Impact on charitable giving: When donors contribute long-term appreciated assets to charity, they minimize the capital gains tax, enabling them to give up to 23.8% more. They will also continue to be able to take a fair market value1 tax deduction.

Increased federal estate tax threshold

The law doubled the federal estate and gift tax threshold to $11M for individuals and $22M for married couples filing jointly. Until 2018, estates were subject to a tax when gross assets surpassed $5.49M for individuals and $10.98M for married couples filing jointly. The increased threshold means that fewer families will be subject to an estate tax.

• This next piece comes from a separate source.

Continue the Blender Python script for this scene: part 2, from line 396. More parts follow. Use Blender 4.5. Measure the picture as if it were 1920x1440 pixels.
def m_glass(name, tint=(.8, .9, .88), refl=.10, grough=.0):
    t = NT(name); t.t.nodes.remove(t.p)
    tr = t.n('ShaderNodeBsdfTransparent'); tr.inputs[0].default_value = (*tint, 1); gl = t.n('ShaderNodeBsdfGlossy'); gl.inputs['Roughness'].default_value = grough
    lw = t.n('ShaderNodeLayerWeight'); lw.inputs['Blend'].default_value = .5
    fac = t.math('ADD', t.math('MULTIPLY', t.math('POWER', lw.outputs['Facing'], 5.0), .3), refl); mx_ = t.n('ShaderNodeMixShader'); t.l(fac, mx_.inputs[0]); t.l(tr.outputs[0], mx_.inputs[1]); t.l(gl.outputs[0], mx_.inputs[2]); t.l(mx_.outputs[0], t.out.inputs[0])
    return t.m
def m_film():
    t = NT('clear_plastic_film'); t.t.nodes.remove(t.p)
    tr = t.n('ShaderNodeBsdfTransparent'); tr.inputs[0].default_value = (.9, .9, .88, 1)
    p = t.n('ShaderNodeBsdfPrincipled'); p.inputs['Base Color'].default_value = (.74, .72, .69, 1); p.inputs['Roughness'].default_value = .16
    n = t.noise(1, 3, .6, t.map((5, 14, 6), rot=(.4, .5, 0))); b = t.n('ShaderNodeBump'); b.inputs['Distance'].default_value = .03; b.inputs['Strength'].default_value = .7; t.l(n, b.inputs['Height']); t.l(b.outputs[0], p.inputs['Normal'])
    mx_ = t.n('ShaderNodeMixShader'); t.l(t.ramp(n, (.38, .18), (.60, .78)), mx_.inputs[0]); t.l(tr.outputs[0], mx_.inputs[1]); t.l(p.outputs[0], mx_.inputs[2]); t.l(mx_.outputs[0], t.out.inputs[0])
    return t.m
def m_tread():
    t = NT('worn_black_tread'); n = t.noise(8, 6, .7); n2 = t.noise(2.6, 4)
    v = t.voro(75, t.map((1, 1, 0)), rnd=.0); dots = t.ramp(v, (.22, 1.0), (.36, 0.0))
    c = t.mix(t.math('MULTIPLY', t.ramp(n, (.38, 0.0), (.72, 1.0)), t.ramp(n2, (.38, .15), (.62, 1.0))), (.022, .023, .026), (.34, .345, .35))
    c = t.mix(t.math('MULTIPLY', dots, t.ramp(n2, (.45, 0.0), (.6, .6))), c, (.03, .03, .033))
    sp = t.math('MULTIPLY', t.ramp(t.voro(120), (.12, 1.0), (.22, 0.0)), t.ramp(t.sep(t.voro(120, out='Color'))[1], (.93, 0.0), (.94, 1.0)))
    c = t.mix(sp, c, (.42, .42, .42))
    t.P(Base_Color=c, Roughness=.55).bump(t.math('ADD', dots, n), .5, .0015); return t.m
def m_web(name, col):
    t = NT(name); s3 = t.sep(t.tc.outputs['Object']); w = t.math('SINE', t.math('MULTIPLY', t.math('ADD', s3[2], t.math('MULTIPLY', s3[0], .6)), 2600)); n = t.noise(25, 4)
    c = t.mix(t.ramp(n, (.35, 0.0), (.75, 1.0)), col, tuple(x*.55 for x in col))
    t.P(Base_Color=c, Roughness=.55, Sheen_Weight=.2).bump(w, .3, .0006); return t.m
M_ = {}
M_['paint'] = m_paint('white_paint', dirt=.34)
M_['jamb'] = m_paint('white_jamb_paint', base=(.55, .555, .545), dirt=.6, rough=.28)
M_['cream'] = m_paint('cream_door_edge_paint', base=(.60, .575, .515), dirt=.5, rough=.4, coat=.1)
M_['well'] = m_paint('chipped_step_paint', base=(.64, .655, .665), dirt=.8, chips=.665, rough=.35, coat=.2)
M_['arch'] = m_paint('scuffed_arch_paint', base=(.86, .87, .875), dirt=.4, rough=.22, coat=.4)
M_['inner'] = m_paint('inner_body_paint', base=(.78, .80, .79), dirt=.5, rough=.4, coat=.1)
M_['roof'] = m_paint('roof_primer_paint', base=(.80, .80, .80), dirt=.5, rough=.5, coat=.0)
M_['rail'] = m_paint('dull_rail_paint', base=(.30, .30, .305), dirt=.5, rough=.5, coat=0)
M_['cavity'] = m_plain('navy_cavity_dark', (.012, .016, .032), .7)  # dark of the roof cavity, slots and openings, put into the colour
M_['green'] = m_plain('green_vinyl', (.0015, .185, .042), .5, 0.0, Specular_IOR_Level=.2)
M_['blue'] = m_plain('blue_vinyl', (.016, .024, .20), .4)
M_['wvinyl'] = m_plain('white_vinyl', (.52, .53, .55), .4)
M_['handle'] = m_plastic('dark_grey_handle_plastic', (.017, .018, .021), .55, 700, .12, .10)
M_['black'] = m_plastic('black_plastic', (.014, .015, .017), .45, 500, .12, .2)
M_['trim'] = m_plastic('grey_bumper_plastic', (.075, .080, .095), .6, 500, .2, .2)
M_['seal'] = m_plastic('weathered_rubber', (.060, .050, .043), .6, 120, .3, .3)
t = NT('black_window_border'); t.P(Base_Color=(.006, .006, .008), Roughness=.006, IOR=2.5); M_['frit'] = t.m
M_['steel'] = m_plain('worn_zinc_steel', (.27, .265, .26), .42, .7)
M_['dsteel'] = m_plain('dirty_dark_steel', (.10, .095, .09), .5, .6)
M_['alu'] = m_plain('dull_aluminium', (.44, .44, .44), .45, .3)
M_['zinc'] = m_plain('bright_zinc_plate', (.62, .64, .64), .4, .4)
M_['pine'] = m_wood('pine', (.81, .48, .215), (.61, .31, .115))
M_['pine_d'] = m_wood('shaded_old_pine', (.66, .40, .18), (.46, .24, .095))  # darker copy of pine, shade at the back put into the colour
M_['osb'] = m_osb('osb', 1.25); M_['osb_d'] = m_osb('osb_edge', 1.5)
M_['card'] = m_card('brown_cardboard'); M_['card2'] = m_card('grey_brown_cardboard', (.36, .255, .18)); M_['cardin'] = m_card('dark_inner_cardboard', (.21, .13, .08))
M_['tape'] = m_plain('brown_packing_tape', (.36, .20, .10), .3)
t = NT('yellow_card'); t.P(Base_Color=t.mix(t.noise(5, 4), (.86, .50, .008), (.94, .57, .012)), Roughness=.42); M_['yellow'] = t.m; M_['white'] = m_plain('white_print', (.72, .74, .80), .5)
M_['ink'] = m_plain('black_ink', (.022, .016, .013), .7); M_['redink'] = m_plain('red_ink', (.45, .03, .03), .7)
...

Impact on charitable giving: Charitable donations remain exempt from estate tax, and many high-net worth individuals offset estate taxes with charitable contributions. These strategies will be less frequently used as fewer people are subject to estate taxes.

Repealed the Pease limitation

The new law removed the Pease limitation from the tax code. The Pease limitation was an overall reduction on itemized deductions for higher-income taxpayers. The rule reduced the value of a taxpayer’s itemized deductions by 3% of AGI over a certain threshold. The 3% reduction continued until it phased out 80% of the value of the taxpayer’s itemized deductions.

Impact on charitable giving: This has a positive impact on donors itemizing charitable contributions by allowing them to deduct more.

Cut corporate tax rate

The law lowered the corporate tax rate from 35% to 21% beginning in 2018.

Impact on charitable giving: For corporations taking a charitable tax deduction, this could mean a lower overall deduction for the same contribution. However, lower tax rates may also mean more discretionary income for charitable giving.

1For contributions of complex or non-publicly traded assets, generally fair market value is determined by a qualified appraiser in compliance with the IRS.